Both appreciate the need for people to speak English. But they were passionate about the importance of promoting Irish.
Earlier this year when Conchúr Ó Giollagáin, head of the language planning unit at Acadamh na hOllscolaíochta Gaeilge, Co. na Gaillimhe, was at the pobalscoil, he said now was the time for change. “Hopefully some day we will come out of the economic recession, but linguistic crises don’t wait,” he said. “They have to be solved when they occur. Twenty years down the road will be too late.”

He described a stark future: “A laissez-faire attitude toward current policy endeavours will see the demise of the Gaeltacht as a linguistic and cultural entity,” Conchúr said.
Brídín and Simon remain hopeful about the future of Gaeltacht. Simon said that he does not think there will be much change in the Gaeltacht in 10 years’ time. He does not see a great surge, but he does not see a great decline, either.
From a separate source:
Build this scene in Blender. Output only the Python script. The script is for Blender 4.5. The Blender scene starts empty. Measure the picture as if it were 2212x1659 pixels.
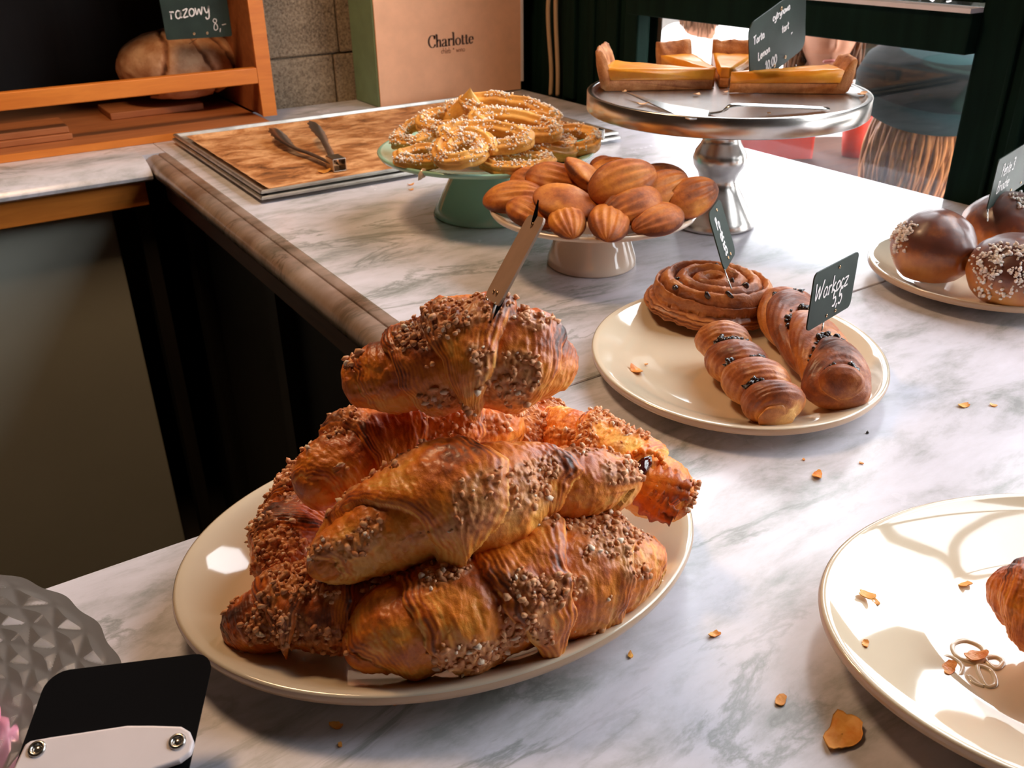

Though sometimes he wishes he were better able to help others to feel as passionately as he feels about the language.
Brídín spoke of a recent night at the local GAA, where about 80 per cent of the young people who signed in had signed their names in Irish. “It was good to see,” she said. She mentioned a 4-year-old girl whose first language was Irish and what had difficulties with English. Brídín knows the girl will learn English, but she was delighted to see a youngster so immersed in Irish.

“It lifts your spirits,” she said. And she says she will remain hopeful.
“You can’t get anywhere without hope,” Brídín said. “I hope people realise how precious it is to have our own language.”